_Written task_. Extract the data exactly, missing nothing.

Data entries
● ● ● ● ● ● ●
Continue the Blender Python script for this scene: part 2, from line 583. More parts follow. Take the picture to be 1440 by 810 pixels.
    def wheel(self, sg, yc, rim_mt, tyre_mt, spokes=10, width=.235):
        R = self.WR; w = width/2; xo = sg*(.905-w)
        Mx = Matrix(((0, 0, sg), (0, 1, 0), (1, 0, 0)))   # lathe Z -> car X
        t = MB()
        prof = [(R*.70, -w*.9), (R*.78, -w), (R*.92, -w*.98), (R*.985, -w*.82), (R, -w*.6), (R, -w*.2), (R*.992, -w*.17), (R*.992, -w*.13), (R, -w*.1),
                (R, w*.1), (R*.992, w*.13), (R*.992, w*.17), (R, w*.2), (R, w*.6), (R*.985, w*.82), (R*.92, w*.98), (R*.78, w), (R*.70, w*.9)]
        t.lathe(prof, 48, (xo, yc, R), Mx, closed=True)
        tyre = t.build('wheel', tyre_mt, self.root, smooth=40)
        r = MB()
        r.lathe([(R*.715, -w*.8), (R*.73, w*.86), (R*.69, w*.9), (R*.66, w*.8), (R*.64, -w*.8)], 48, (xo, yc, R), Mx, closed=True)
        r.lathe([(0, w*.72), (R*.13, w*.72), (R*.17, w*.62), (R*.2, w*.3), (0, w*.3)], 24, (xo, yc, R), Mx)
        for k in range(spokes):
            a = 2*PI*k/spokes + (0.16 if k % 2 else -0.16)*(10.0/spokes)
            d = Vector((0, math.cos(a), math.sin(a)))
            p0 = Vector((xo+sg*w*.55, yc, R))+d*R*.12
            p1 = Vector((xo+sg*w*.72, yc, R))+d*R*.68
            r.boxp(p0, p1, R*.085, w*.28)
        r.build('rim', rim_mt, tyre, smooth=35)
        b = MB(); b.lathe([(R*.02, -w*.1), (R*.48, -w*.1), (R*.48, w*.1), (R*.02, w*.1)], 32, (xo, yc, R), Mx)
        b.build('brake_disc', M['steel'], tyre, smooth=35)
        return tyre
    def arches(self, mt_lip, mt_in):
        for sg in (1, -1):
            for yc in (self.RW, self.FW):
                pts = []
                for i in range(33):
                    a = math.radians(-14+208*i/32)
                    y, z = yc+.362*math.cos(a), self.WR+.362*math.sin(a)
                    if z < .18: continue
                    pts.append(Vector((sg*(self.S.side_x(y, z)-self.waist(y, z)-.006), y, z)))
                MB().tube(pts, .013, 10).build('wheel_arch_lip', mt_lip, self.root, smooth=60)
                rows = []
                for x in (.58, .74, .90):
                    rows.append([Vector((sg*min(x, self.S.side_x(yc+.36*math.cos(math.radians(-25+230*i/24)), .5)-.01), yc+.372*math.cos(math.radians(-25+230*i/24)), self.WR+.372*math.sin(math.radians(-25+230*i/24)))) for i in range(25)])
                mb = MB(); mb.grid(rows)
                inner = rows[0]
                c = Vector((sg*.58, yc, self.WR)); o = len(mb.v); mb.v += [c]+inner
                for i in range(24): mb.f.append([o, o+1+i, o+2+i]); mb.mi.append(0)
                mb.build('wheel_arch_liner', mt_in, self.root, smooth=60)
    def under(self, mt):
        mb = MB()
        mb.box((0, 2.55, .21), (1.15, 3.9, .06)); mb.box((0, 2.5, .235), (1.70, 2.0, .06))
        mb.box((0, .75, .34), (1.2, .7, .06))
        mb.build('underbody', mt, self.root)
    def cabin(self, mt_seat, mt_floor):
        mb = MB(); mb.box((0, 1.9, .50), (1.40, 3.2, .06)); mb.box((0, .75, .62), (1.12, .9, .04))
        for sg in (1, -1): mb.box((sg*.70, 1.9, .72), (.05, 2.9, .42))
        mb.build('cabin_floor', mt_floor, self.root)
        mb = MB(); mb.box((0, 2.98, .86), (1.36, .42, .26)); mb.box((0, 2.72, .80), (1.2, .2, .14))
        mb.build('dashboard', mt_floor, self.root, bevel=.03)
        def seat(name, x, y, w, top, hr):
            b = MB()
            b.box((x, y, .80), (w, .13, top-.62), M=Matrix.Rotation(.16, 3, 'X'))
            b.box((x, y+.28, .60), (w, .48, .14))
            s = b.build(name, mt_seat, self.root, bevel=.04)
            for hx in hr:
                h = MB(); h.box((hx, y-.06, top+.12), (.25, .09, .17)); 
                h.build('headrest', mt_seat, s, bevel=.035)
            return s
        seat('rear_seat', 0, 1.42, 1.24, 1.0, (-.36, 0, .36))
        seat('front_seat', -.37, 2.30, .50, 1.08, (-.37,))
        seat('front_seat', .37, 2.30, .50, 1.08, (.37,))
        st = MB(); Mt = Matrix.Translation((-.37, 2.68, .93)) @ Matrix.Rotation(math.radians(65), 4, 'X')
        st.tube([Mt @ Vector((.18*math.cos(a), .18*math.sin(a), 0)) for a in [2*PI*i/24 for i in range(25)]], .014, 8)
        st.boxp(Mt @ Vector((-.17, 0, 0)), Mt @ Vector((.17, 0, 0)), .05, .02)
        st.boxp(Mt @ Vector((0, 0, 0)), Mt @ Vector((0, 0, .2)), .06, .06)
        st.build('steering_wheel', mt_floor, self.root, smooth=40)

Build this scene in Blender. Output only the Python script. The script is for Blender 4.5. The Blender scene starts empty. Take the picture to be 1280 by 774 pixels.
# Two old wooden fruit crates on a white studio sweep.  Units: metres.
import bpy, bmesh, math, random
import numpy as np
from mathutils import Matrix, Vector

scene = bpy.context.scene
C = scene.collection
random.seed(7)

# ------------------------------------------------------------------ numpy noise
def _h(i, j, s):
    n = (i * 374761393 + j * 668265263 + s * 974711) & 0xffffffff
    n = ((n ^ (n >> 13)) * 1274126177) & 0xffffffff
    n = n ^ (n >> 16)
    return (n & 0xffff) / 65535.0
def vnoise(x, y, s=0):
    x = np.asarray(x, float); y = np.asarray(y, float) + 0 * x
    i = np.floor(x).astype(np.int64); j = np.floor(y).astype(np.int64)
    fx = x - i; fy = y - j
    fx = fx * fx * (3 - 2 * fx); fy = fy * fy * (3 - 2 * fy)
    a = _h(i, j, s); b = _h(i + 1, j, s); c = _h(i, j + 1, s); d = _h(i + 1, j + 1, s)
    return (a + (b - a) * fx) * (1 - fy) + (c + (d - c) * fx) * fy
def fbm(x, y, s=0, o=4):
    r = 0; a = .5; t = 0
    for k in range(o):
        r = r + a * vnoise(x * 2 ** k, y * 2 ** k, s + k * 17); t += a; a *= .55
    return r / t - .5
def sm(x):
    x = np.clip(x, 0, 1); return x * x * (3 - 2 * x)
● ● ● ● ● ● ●
_Full solution_.
Continue the Blender Python script for this scene: part 2, from line 583. More parts follow. Take the picture to be 1440 by 810 pixels.
    def wheel(self, sg, yc, rim_mt, tyre_mt, spokes=10, width=.235):
        R = self.WR; w = width/2; xo = sg*(.905-w)
        Mx = Matrix(((0, 0, sg), (0, 1, 0), (1, 0, 0)))   # lathe Z -> car X
        t = MB()
        prof = [(R*.70, -w*.9), (R*.78, -w), (R*.92, -w*.98), (R*.985, -w*.82), (R, -w*.6), (R, -w*.2), (R*.992, -w*.17), (R*.992, -w*.13), (R, -w*.1),
                (R, w*.1), (R*.992, w*.13), (R*.992, w*.17), (R, w*.2), (R, w*.6), (R*.985, w*.82), (R*.92, w*.98), (R*.78, w), (R*.70, w*.9)]
        t.lathe(prof, 48, (xo, yc, R), Mx, closed=True)
        tyre = t.build('wheel', tyre_mt, self.root, smooth=40)
        r = MB()
        r.lathe([(R*.715, -w*.8), (R*.73, w*.86), (R*.69, w*.9), (R*.66, w*.8), (R*.64, -w*.8)], 48, (xo, yc, R), Mx, closed=True)
        r.lathe([(0, w*.72), (R*.13, w*.72), (R*.17, w*.62), (R*.2, w*.3), (0, w*.3)], 24, (xo, yc, R), Mx)
        for k in range(spokes):
            a = 2*PI*k/spokes + (0.16 if k % 2 else -0.16)*(10.0/spokes)
            d = Vector((0, math.cos(a), math.sin(a)))
            p0 = Vector((xo+sg*w*.55, yc, R))+d*R*.12
            p1 = Vector((xo+sg*w*.72, yc, R))+d*R*.68
            r.boxp(p0, p1, R*.085, w*.28)
        r.build('rim', rim_mt, tyre, smooth=35)
        b = MB(); b.lathe([(R*.02, -w*.1), (R*.48, -w*.1), (R*.48, w*.1), (R*.02, w*.1)], 32, (xo, yc, R), Mx)
        b.build('brake_disc', M['steel'], tyre, smooth=35)
        return tyre
    def arches(self, mt_lip, mt_in):
        for sg in (1, -1):
            for yc in (self.RW, self.FW):
                pts = []
                for i in range(33):
                    a = math.radians(-14+208*i/32)
                    y, z = yc+.362*math.cos(a), self.WR+.362*math.sin(a)
                    if z < .18: continue
                    pts.append(Vector((sg*(self.S.side_x(y, z)-self.waist(y, z)-.006), y, z)))
                MB().tube(pts, .013, 10).build('wheel_arch_lip', mt_lip, self.root, smooth=60)
                rows = []
                for x in (.58, .74, .90):
                    rows.append([Vector((sg*min(x, self.S.side_x(yc+.36*math.cos(math.radians(-25+230*i/24)), .5)-.01), yc+.372*math.cos(math.radians(-25+230*i/24)), self.WR+.372*math.sin(math.radians(-25+230*i/24)))) for i in range(25)])
                mb = MB(); mb.grid(rows)
                inner = rows[0]
                c = Vector((sg*.58, yc, self.WR)); o = len(mb.v); mb.v += [c]+inner
                for i in range(24): mb.f.append([o, o+1+i, o+2+i]); mb.mi.append(0)
                mb.build('wheel_arch_liner', mt_in, self.root, smooth=60)
    def under(self, mt):
        mb = MB()
        mb.box((0, 2.55, .21), (1.15, 3.9, .06)); mb.box((0, 2.5, .235), (1.70, 2.0, .06))
        mb.box((0, .75, .34), (1.2, .7, .06))
        mb.build('underbody', mt, self.root)
    def cabin(self, mt_seat, mt_floor):
        mb = MB(); mb.box((0, 1.9, .50), (1.40, 3.2, .06)); mb.box((0, .75, .62), (1.12, .9, .04))
        for sg in (1, -1): mb.box((sg*.70, 1.9, .72), (.05, 2.9, .42))
        mb.build('cabin_floor', mt_floor, self.root)
        mb = MB(); mb.box((0, 2.98, .86), (1.36, .42, .26)); mb.box((0, 2.72, .80), (1.2, .2, .14))
        mb.build('dashboard', mt_floor, self.root, bevel=.03)
        def seat(name, x, y, w, top, hr):
            b = MB()
            b.box((x, y, .80), (w, .13, top-.62), M=Matrix.Rotation(.16, 3, 'X'))
            b.box((x, y+.28, .60), (w, .48, .14))
            s = b.build(name, mt_seat, self.root, bevel=.04)
            for hx in hr:
                h = MB(); h.box((hx, y-.06, top+.12), (.25, .09, .17)); 
                h.build('headrest', mt_seat, s, bevel=.035)
            return s
        seat('rear_seat', 0, 1.42, 1.24, 1.0, (-.36, 0, .36))
        seat('front_seat', -.37, 2.30, .50, 1.08, (-.37,))
        seat('front_seat', .37, 2.30, .50, 1.08, (.37,))
        st = MB(); Mt = Matrix.Translation((-.37, 2.68, .93)) @ Matrix.Rotation(math.radians(65), 4, 'X')
        st.tube([Mt @ Vector((.18*math.cos(a), .18*math.sin(a), 0)) for a in [2*PI*i/24 for i in range(25)]], .014, 8)
        st.boxp(Mt @ Vector((-.17, 0, 0)), Mt @ Vector((.17, 0, 0)), .05, .02)
        st.boxp(Mt @ Vector((0, 0, 0)), Mt @ Vector((0, 0, .2)), .06, .06)
        st.build('steering_wheel', mt_floor, self.root, smooth=40)

Build this scene in Blender. Output only the Python script. The script is for Blender 4.5. The Blender scene starts empty. Take the picture to be 1280 by 774 pixels.
# Two old wooden fruit crates on a white studio sweep.  Units: metres.
import bpy, bmesh, math, random
import numpy as np
from mathutils import Matrix, Vector

scene = bpy.context.scene
C = scene.collection
random.seed(7)

# ------------------------------------------------------------------ numpy noise
def _h(i, j, s):
    n = (i * 374761393 + j * 668265263 + s * 974711) & 0xffffffff
    n = ((n ^ (n >> 13)) * 1274126177) & 0xffffffff
    n = n ^ (n >> 16)
    return (n & 0xffff) / 65535.0
def vnoise(x, y, s=0):
    x = np.asarray(x, float); y = np.asarray(y, float) + 0 * x
    i = np.floor(x).astype(np.int64); j = np.floor(y).astype(np.int64)
    fx = x - i; fy = y - j
    fx = fx * fx * (3 - 2 * fx); fy = fy * fy * (3 - 2 * fy)
    a = _h(i, j, s); b = _h(i + 1, j, s); c = _h(i, j + 1, s); d = _h(i + 1, j + 1, s)
    return (a + (b - a) * fx) * (1 - fy) + (c + (d - c) * fx) * fy
def fbm(x, y, s=0, o=4):
    r = 0; a = .5; t = 0
    for k in range(o):
        r = r + a * vnoise(x * 2 ** k, y * 2 ** k, s + k * 17); t += a; a *= .55
    return r / t - .5
def sm(x):
    x = np.clip(x, 0, 1); return x * x * (3 - 2 * x)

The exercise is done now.